As Hans Bader of the Competitive Enterprise Institute notes, existing Title IX regulations have restricted the number of men participating in sports to the overall percentage of men that make up the student body, which has limited sports options for men at universities. Carrie Lukas of the Independent Women’s Forum (IWF) echoes that analysis:
As a result, while Title IX succeeded in creating opportunities for women, it has also robbed men of similar opportunities.…
Title IX has contributed to the elimination of scores of men’s athletic teams (commonly baseball, wrestling, gymnastics, track and field, swimming, and crew) and the near extinction of some sports (like gymnastics) for men at the college level.
While women are underrepresented in some academic areas, they are also overrepresented in others. And if the Administration’s new Title IX guidance were applied evenly, opportunities for women in other fields would be limited. But as education researcher Joanne Jacobs notes, “don’t hold your breath waiting for Title IX enforcers to crack down on college English departments.”
Could there be any worse way to ensure access to science education? Pulling down men to alleviate a nonexistent problem plaguing women is surely no way to improve academic opportunity for everyone.
As Allen concludes: “The use of Title IX to force universities to restructure their curricula and alter the composition of their hard-science and engineering departments in order to achieve a supposed gender equity that matches neither the aptitudes nor the interests of many women isn’t just heavy-handed and totalitarian.

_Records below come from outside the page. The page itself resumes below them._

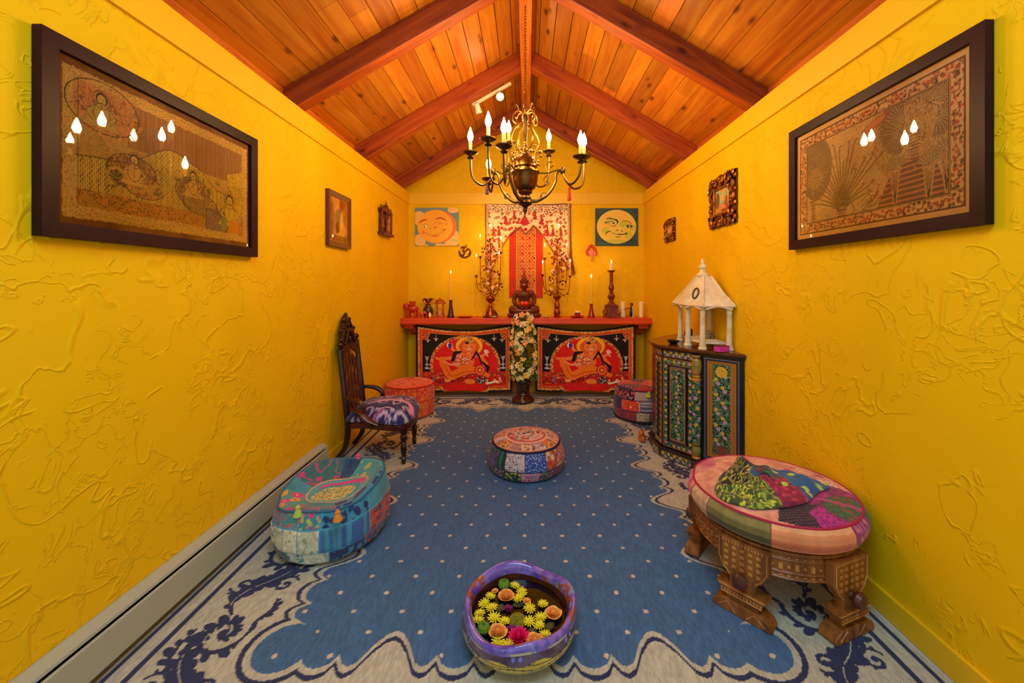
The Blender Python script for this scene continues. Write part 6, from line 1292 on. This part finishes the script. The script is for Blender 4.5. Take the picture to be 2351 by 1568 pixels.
zig = L[5]-.026+.010*np.abs(((AA*2.6)%2)-1); c.m((np.abs(SS-zig)<.0022),(40,26,40)); c.m(np.abs(SS-zig-.014-.004*np.sin(AA*8))<.002,(60,40,40))
k2 = (SS>L[5]-.004+.008*np.sin(AA*9)); c.tex(k2&(SS<L[6]),'noise',[(70,54,70),(96,80,110)],.05,5)
kr = (SS>=L[6])&(SS<L[11]); c.tex(kr,'noise',[(84,64,170),(140,116,206)],.04,7); c.m(kr&(fbm(c.X,c.Y,.05,11)>.66),(150,80,60)); c.m(kr&(np.abs(SS-L[6]-.002)<.003)&(vn(c.X,c.Y,.03,3)>.4),(196,190,150)); c.m(kr&(fbm(c.X,c.Y,.03,21)>.72),(110,140,180))
c.tex(SS>=L[11],'noise',[(50,22,16),(70,32,20)],.05,2)
for a_ in (4.64,4.75,3.72,3.83,5.62,5.74,.6,2.4): c.ell(a_*.2,L[5]+.014,.0065,.0065,(120,120,214))
grid('bowl_body',st3(cx+RR2*np.cos(AA),cy+RR2*np.sin(AA),FZ+ZZ2),np.clip(c.C,0,1),mat('ceramic_glaze',attr=True,rough=.15,coat=.8,bump=.2,bscale=40),t,closeu=True)
WZ = FZ+.078; m = mat('water',(60,70,60),rough=.02,trans=1.0)
k = 64; aa = [2*pi*i/k for i in range(k)]; rad = lambda a: .1705*(1+.028*(math.sin(a*3+1.2)+.5*math.sin(a*5+.4))*.25)-.001
me = MB().prism([(cx+rad(a)*math.cos(a),cy+rad(a)*math.sin(a)) for a in aa],FZ+.072,WZ,'Z'); tag(me.build('water',m,None,smooth=False),'still water filling the ceramic bowl under the floating flowers','water')
def bp(u,v): px = 1030+u/5.227; py = 1260+v/5.227; d_ = (CH-WZ-.008)*F/(py-653); return (px-1210)*d_/F, d_
def petals(mb,x,y,z,R,n,rings,wd,lift,cup,tw=0,seed=0):
    rg = random.Random(seed)
    for j in range(rings):
        f_ = 1-j/rings*.72; kk = max(4,int(n*(1-.35*j/rings)))
        for i in range(kk):
            a = 2*pi*(i+.5*j+rg.uniform(-.15,.15))/kk+tw; rr_ = R*f_*rg.uniform(.92,1.06); ee = Vector((math.cos(a),math.sin(a),0)); s_ = Vector((-math.sin(a),math.cos(a),0)); vs = []; l_ = lift+(cup*j/rings)
            for (tt_,w_) in ((0,.25),(.45,1),(.8,.9),(1,.35)):
                for q_ in (-1,0,1): vs.append(Vector((x,y,z+.0015*j))+ee*(rr_*tt_*math.cos(l_*tt_))+s_*(wd*R*w_*q_*.5*(1-.3*j/rings))+Vector((0,0,rr_*tt_*math.sin(l_*tt_)+.10*R*abs(q_)*w_)))
            mb.add(vs,[(p_*3+q_,p_*3+q_+1,p_*3+q_+4,p_*3+q_+3) for p_ in range(3) for q_ in range(2)])
    return mb
DY = mat('daisy_yellow',(238,226,30),rough=.6); DYC = mat('daisy_centre',(206,190,20),rough=.8)
d0 = thing('daisy',(0,0,0),'x','flower'); petals(MB(),0,0,.004,.029,13,2,.24,.22,.35).build('petals',DY,d0); MB().ell((0,0,.007),(.0065,.0065,.0045),10).build('centre',DYC,d0)
DS = [((795,430),'at the far tip of the floating flowers'),((875,510),'just right of the far orange rose'),((845,590),'below and right of the far orange rose'),((500,560),'on the left, second from the far end, beside the far rose'),((430,650),'on the left edge, between daisies left of the far rose'),((520,710),'directly below left of the far orange rose'),((375,765),'on the left rim side, midway'),((352,850),'furthest left in the bowl'),((545,830),'left of the olive ribbed disc, above the near-left rose'),((670,860),'touching the left side of the olive ribbed disc'),((970,710),'right of the olive ribbed disc, upper'),((1130,660),'far right group, nearest the far rim'),((965,860),'touching the right side of the olive ribbed disc'),((1110,820),'left of the ruffled orange rose'),((1090,920),'below the ruffled rose in the right group'),((1155,1020),'nearest of the right group, close to the near rim'),((590,1118),'under the near edge of the near-left rose'),((712,1142),'at the near rim, left of the magenta carnation')]
for i,((u,v),lab) in enumerate(DS):
    o = d0 if i == 0 else copy_tree(d0); x,y = bp(u,v); o.location = (x,y,WZ-.001+.0015*(i%3)); o.rotation_euler = (.15*math.sin(i*2),.15*math.cos(i*3),i*1.3); s_ = .76+.16*((i*.37)%1); o.scale = (s_,s_,s_)
    o['label'] = 'yellow floating daisy '+lab; o['group'] = 'yellow daisies floating in the bowl'
RO = mat('rose_orange',(255,204,96),rough=.6,c2=(255,168,90),vscale=60)
for i,(u,v,R,lab,rings) in enumerate(((690,565,.034,'full orange rose floating at the far left of the bowl',5),(590,1000,.036,'full yellow-orange rose floating at the near left of the bowl',5),(1255,775,.034,'ruffled open orange rose at the right side of the bowl',3),(1035,1105,.034,'orange rose half hidden by the near rim, right of the carnation',4),(940,615,.017,'small orange petal bud near the middle far side',2),(556,492,.014,'small orange petal behind the far-left daisies',2))):
    x,y = bp(u,v); b = petals(MB(),x,y,WZ,R,9,rings+1,1.05,.35,1.0,seed=i); o = b.build('rose',RO,None,sub=1); tag(o,lab,'flower')
for i,(u,v,lab) in enumerate(((665,432,'green button flower just beyond the far orange rose'),(420,958,'green button flower left of the near orange rose'))):
    x,y = bp(u,v); b = MB(); b.lathe([(.0,-.001),(.019,.0),(.024,.010),(.019,.020),(.008,.023),(.004,.016),(0,.016)],(x,y,WZ),18)
    for k_ in range(9): a = k_*2*pi/9; b.tube([(x+.006*math.cos(a),y+.006*math.sin(a),WZ+.022),(x+.018*math.cos(a),y+.018*math.sin(a),WZ+.021),(x+.0235*math.cos(a),y+.0235*math.sin(a),WZ+.011)],.0025,5)
    tag(b.build('green_flower',mat('chartreuse',(90,140,20),rough=.5),None),lab,'flower')
x,y = bp(840,1055); tag(petals(MB(),x,y,WZ,.042,14,6,.35,.25,1.1,seed=3).build('carnation',mat('magenta_petal',(236,20,110),rough=.6),None,sub=1),'large ruffled magenta carnation at the near side of the bowl','flower')
for i,(u,v,lab) in enumerate(((712,700,'small purple blossom below the far orange rose'),(752,945,'small purple blossom just behind the magenta carnation'))):
    x,y = bp(u,v); tag(petals(MB(),x,y,WZ,.019,7,3,.5,.3,.9,seed=i).build('purple_blossom',mat('purple_petal',(150,20,120),rough=.6),None),lab,'flower')
x,y = bp(825,840); b = MB()
for j in range(7): r_ = .034-.0045*j; b.tube([(x+r_*math.cos(a)*.85,y-.006*j*.6+r_*math.sin(a),WZ+.001+.0022*j) for a in np.linspace(0,2*pi,26,endpoint=False)],.0030,6,closed=True)
b.lathe([(.030,0),(.022,.008),(.008,.014),(0,.015)],(x,y-.008,WZ-.002),20)
tag(b.build('ribbed_disc',mat('olive_shell',(130,130,30),rough=.3,c2=(90,100,24),vscale=40),None),'olive green ribbed spiral disc in the middle of the floating flowers','ornament')
LF = mat('floating_leaf',(40,60,40),rough=.4)
for i,(u,v,a_,lab) in enumerate(((835,655,.3,'dark green leaf lying under daisies beyond the ribbed disc'),(620,700,1.2,'dark green leaf below the far orange rose'),(1210,920,.8,'dark green leaf below the ruffled orange rose'),(1010,990,2.0,'dark green leaf right of the magenta carnation'))):
    x,y = bp(u,v); R = Matrix.Rotation(a_,3,'Z'); b = MB(); vs=[]
    for tt_,w_ in ((-1,.02),(-.5,.7),(0,1),(.5,.8),(1,.03)):
        for q_ in (-1,0,1): vs.append(Vector((x,y,WZ+.0012))+R@Vector((tt_*.026,w_*q_*.015,.003*abs(q_))))
    b.add(vs,[(p_*3+q_,p_*3+q_+1,p_*3+q_+4,p_*3+q_+3) for p_ in range(4) for q_ in range(2)]); tag(b.build('leaf',LF,None),lab,'leaf')
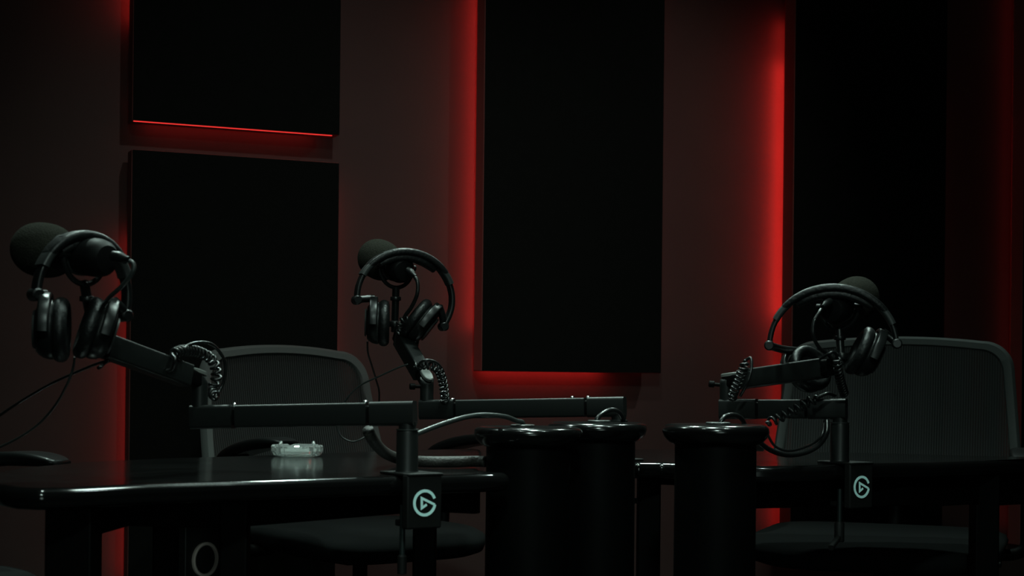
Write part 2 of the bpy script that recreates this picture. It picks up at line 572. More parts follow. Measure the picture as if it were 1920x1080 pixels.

As study after study indicates, it’s bad science as well.” And as IWF’s Sabrina Schaeffer writes:
Before we look to broaden the parameters of Title IX, we ought to give serious thought to the question: Is gender parity in the sciences really necessary in order to have gender equality? Can we accept that men and women see the world differently and choose to engage in different disciplines? Perhaps then we can finally value the differences men and women each bring to the table.
Fifty-seven percent of students enrolling in college in 2010 were women, the same year that women surpassed men for the first time in doctoral degrees earned. Moreover, the coming higher education revolution, which is harnessing the power of online options to bring down costs and improve access, will have a far greater impact on ensuring that everyone has access to educational opportunity than the Administration’s top-down regulations ever will.